Transcribe each line of the material as it is, and drop any picture.

<<<<

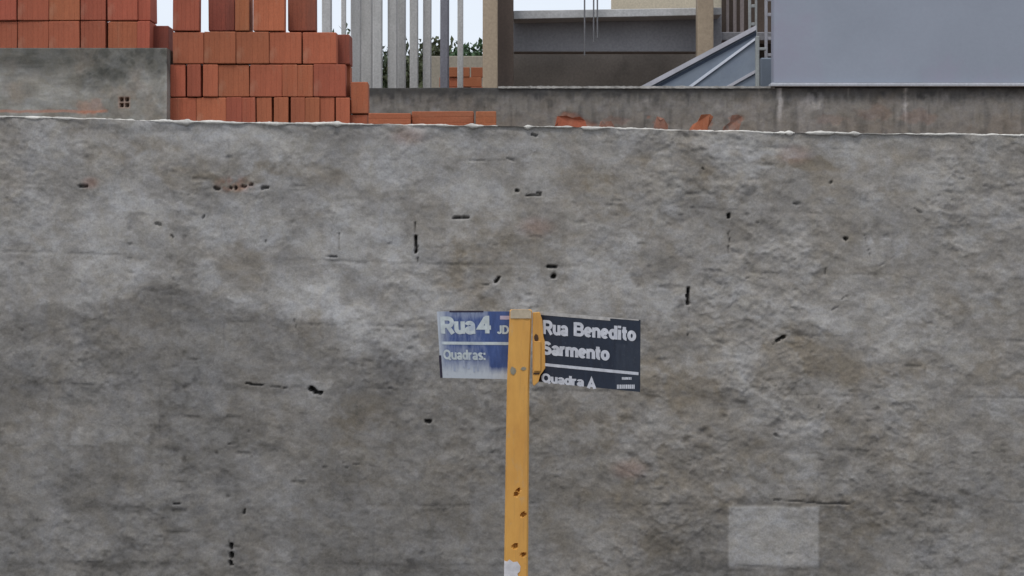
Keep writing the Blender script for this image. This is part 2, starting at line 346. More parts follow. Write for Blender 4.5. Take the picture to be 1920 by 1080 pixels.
    pale = blobs(PALE, PX, PY, wx, wy) * (1 - .55 * np.clip(damp * 1.4, 0, 1)) * (.75 + .5 * fbm(x, z, .06, 401, 4, .6)); pale = np.maximum(pale, bx * .55)
    warm = blobs(WARM, PX, PY, wx * 2.2, wy * 2.2) * (.3 + 1.0 * sstep(-.5, .5, fbm(x, z, .09, 1501, 5, .7, au=1.6, ang=math.radians(-25)))) + .24 * right_
    pale = pale + .32 * sstep(.05, .5, fbm(x, z, .11, 501, 5, .62)); warm = warm + .4 * sstep(.0, .5, fbm(x, z, .15, 551, 5, .6))
    speck = sstep(.18, .5, fbm(x, z, .035, 601, 4, .7)); speck2 = sstep(.12, .45, fbm(x, z, .018, 641, 3, .8, au=1.6))
    damp = damp - .07 * sstep(.1, .5, -comb) * 1 + .10 * sstep(.12, .5, comb) * right_  + .14 * sstep(.15, .5, gran) + .2 * speck * (.5 + np.clip(warm, 0, 1)) + .15 * speck2 + .5 * J * (.3 + .7 * speck) + .30 * soft_j + .3 * crease + .3 * crease2 + .28 * pits + .95 * hw + .12 * sstep(0, .5, med)  # holes, pits and creases also darkened in colour, as if shaded
    # tone differs a little from block to block under the thin coat
    bt = np.zeros_like(PX); rb = random.Random(12)
    for k, L in JOINTS.items():
        inside = sstep(-5, 5, PY - rows[k] + tro * 8) * sstep(-5, 5, rows[k + 1] - PY - tro * 8); e = [-300] + L + [2200]
        for a_, b_ in zip(e, e[1:]): bt += rb.uniform(-1, 1) * inside * sstep(-4, 4, PX - a_ + fin_ * 8) * sstep(-4, 4, b_ - PX - fin_ * 8)
    pale = np.clip(pale, 0, 1) * .8 + .26 * np.clip(flak, 0, 2) + .16 * np.clip(bt, 0, 1); damp = damp + .16 * np.clip(-flak, 0, 1) + .09 * np.clip(-bt, 0, 1)  # raised flakes painted paler, crevices darker, like shading of the relief
    warm = warm * (1 - .35 * np.clip(flak, 0, 1))
    pale = np.maximum(pale, bx * (.7 + .4 * gran)); warm = warm * (1 - .7 * bx); damp = damp * (1 - .55 * bx) * .88
    # rust-red dust under the row of pits, green tinge near the coping is left to 'warm'
    bare = .25 * (1 - sstep(6, 22, np.hypot((PX - 440) / 2.2, PY - 347))) * sstep(-.2, .3, fin_) + .18 * (1 - sstep(4, 16, np.hypot((PX - 170) / 1.4, PY - 343)))
    for cx, cy_ in ((765, 255), (1180, 880), (1490, 290), (1005, 425), (1700, 235)):
        bare = np.maximum(bare, .12 * (1 - sstep(6, 26, np.hypot((PX - cx) / 1.8, PY - cy_))))
    return D, np.stack([damp, pale, warm], -1), bare
M_wall = plaster('cement render', (.280, .266, .250), (.085, .080, .075), (.42, .412, .405), (.235, .205, .165), grit=.25, gs=170)
xs = graded(-1.62, 1.62, -9, 9, .004, .05); zs = graded(1.49, 2.9, .13, 2.9, .004, .05)
zt = lambda x: H + (HY - np.interp(960 + x * sc, TOPLINE_X, TOPLINE_Y) + 2.2) / sc + .0035 * fbm(x, x * 0 + 3.3, .05, 9, 3)
front_wall = relief_wall('retaining_wall', xs, zs, WY, zt, .15, front_fn, M_wall)
tag(front_wall, 'long grey cement-rendered wall with damp stains and chipped holes behind the yellow post', 'wall')
# pale splashed mortar lip along its top edge
M_lip = grime('pale mortar', (.58, .56, .52), .3, 9, .9, 90, .5, .002, dirt=(.3, .28, .25), dirt_amt=.8)
bm = bmesh.new(); xl = np.arange(-3.0, 3.0, .006); zz = zt(xl)
n1 = fbm(xl, xl * 0, .05, 71, 4, .6); n2 = fbm(xl, xl * 0 + 5, .3, 73, 4, .6); pxl = 960 + xl * sc
gap = np.zeros_like(xl)
for a_, b_ in ((932, 982), (1488, 1512), (1072, 1090), (250, 262)): gap = np.maximum(gap, sstep(a_ - 5, a_ + 3, pxl) * (1 - sstep(b_ - 3, b_ + 5, pxl)))
lump = np.zeros_like(xl)
for c_ in (632, 990, 1480, 1465, 885, 350, 1603): lump = np.maximum(lump, np.exp(-((pxl - c_) / 6) ** 2))
n3 = fbm(xl, xl * 0 + 9, .018, 75, 3, .8); hgt = np.clip(.0036 + .0045 * n1 + .003 * n2 + .003 * n3 + .005 * lump, .0008, .012) * 1.35 * (1 - .96 * gap); dep_ = .004 + .003 * n1 + .003 * n3 + .004 * lump
ring = []
for i in range(len(xl)):
    x, z0, hh, dd = xl[i], zz[i], hgt[i], dep_[i] * (1 - .9 * gap[i])
    f = WY - float(.004 + dd)
    ring.append([bm.verts.new(p) for p in ((x, f + .006, z0 - hh * .9), (x, f, z0 - hh * .3), (x, f + .003, z0 + hh * .5), (x, WY + .02, z0 + hh * .7 + .001), (x, WY + .13, z0 + .001), (x, WY + .13, z0 - .004), (x, WY + .02, z0 - .008))])
for a, b in zip(ring, ring[1:]):
    for k in range(7): bm.faces.new((a[k], b[k], b[(k + 1) % 7], a[(k + 1) % 7]))
bm.faces.new(ring[0]); bm.faces.new(ring[-1][::-1])
fin(bm, 'mortar_edge', M_lip, front_wall, smooth=True)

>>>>

Completed task:
Keep writing the Blender script for this image. This is part 2, starting at line 346. More parts follow. Write for Blender 4.5. Take the picture to be 1920 by 1080 pixels.
    pale = blobs(PALE, PX, PY, wx, wy) * (1 - .55 * np.clip(damp * 1.4, 0, 1)) * (.75 + .5 * fbm(x, z, .06, 401, 4, .6)); pale = np.maximum(pale, bx * .55)
    warm = blobs(WARM, PX, PY, wx * 2.2, wy * 2.2) * (.3 + 1.0 * sstep(-.5, .5, fbm(x, z, .09, 1501, 5, .7, au=1.6, ang=math.radians(-25)))) + .24 * right_
    pale = pale + .32 * sstep(.05, .5, fbm(x, z, .11, 501, 5, .62)); warm = warm + .4 * sstep(.0, .5, fbm(x, z, .15, 551, 5, .6))
    speck = sstep(.18, .5, fbm(x, z, .035, 601, 4, .7)); speck2 = sstep(.12, .45, fbm(x, z, .018, 641, 3, .8, au=1.6))
    damp = damp - .07 * sstep(.1, .5, -comb) * 1 + .10 * sstep(.12, .5, comb) * right_  + .14 * sstep(.15, .5, gran) + .2 * speck * (.5 + np.clip(warm, 0, 1)) + .15 * speck2 + .5 * J * (.3 + .7 * speck) + .30 * soft_j + .3 * crease + .3 * crease2 + .28 * pits + .95 * hw + .12 * sstep(0, .5, med)  # holes, pits and creases also darkened in colour, as if shaded
    # tone differs a little from block to block under the thin coat
    bt = np.zeros_like(PX); rb = random.Random(12)
    for k, L in JOINTS.items():
        inside = sstep(-5, 5, PY - rows[k] + tro * 8) * sstep(-5, 5, rows[k + 1] - PY - tro * 8); e = [-300] + L + [2200]
        for a_, b_ in zip(e, e[1:]): bt += rb.uniform(-1, 1) * inside * sstep(-4, 4, PX - a_ + fin_ * 8) * sstep(-4, 4, b_ - PX - fin_ * 8)
    pale = np.clip(pale, 0, 1) * .8 + .26 * np.clip(flak, 0, 2) + .16 * np.clip(bt, 0, 1); damp = damp + .16 * np.clip(-flak, 0, 1) + .09 * np.clip(-bt, 0, 1)  # raised flakes painted paler, crevices darker, like shading of the relief
    warm = warm * (1 - .35 * np.clip(flak, 0, 1))
    pale = np.maximum(pale, bx * (.7 + .4 * gran)); warm = warm * (1 - .7 * bx); damp = damp * (1 - .55 * bx) * .88
    # rust-red dust under the row of pits, green tinge near the coping is left to 'warm'
    bare = .25 * (1 - sstep(6, 22, np.hypot((PX - 440) / 2.2, PY - 347))) * sstep(-.2, .3, fin_) + .18 * (1 - sstep(4, 16, np.hypot((PX - 170) / 1.4, PY - 343)))
    for cx, cy_ in ((765, 255), (1180, 880), (1490, 290), (1005, 425), (1700, 235)):
        bare = np.maximum(bare, .12 * (1 - sstep(6, 26, np.hypot((PX - cx) / 1.8, PY - cy_))))
    return D, np.stack([damp, pale, warm], -1), bare
M_wall = plaster('cement render', (.280, .266, .250), (.085, .080, .075), (.42, .412, .405), (.235, .205, .165), grit=.25, gs=170)
xs = graded(-1.62, 1.62, -9, 9, .004, .05); zs = graded(1.49, 2.9, .13, 2.9, .004, .05)
zt = lambda x: H + (HY - np.interp(960 + x * sc, TOPLINE_X, TOPLINE_Y) + 2.2) / sc + .0035 * fbm(x, x * 0 + 3.3, .05, 9, 3)
front_wall = relief_wall('retaining_wall', xs, zs, WY, zt, .15, front_fn, M_wall)
tag(front_wall, 'long grey cement-rendered wall with damp stains and chipped holes behind the yellow post', 'wall')
# pale splashed mortar lip along its top edge
M_lip = grime('pale mortar', (.58, .56, .52), .3, 9, .9, 90, .5, .002, dirt=(.3, .28, .25), dirt_amt=.8)
bm = bmesh.new(); xl = np.arange(-3.0, 3.0, .006); zz = zt(xl)
n1 = fbm(xl, xl * 0, .05, 71, 4, .6); n2 = fbm(xl, xl * 0 + 5, .3, 73, 4, .6); pxl = 960 + xl * sc
gap = np.zeros_like(xl)
for a_, b_ in ((932, 982), (1488, 1512), (1072, 1090), (250, 262)): gap = np.maximum(gap, sstep(a_ - 5, a_ + 3, pxl) * (1 - sstep(b_ - 3, b_ + 5, pxl)))
lump = np.zeros_like(xl)
for c_ in (632, 990, 1480, 1465, 885, 350, 1603): lump = np.maximum(lump, np.exp(-((pxl - c_) / 6) ** 2))
n3 = fbm(xl, xl * 0 + 9, .018, 75, 3, .8); hgt = np.clip(.0036 + .0045 * n1 + .003 * n2 + .003 * n3 + .005 * lump, .0008, .012) * 1.35 * (1 - .96 * gap); dep_ = .004 + .003 * n1 + .003 * n3 + .004 * lump
ring = []
for i in range(len(xl)):
    x, z0, hh, dd = xl[i], zz[i], hgt[i], dep_[i] * (1 - .9 * gap[i])
    f = WY - float(.004 + dd)
    ring.append([bm.verts.new(p) for p in ((x, f + .006, z0 - hh * .9), (x, f, z0 - hh * .3), (x, f + .003, z0 + hh * .5), (x, WY + .02, z0 + hh * .7 + .001), (x, WY + .13, z0 + .001), (x, WY + .13, z0 - .004), (x, WY + .02, z0 - .008))])
for a, b in zip(ring, ring[1:]):
    for k in range(7): bm.faces.new((a[k], b[k], b[(k + 1) % 7], a[(k + 1) % 7]))
bm.faces.new(ring[0]); bm.faces.new(ring[-1][::-1])
fin(bm, 'mortar_edge', M_lip, front_wall, smooth=True)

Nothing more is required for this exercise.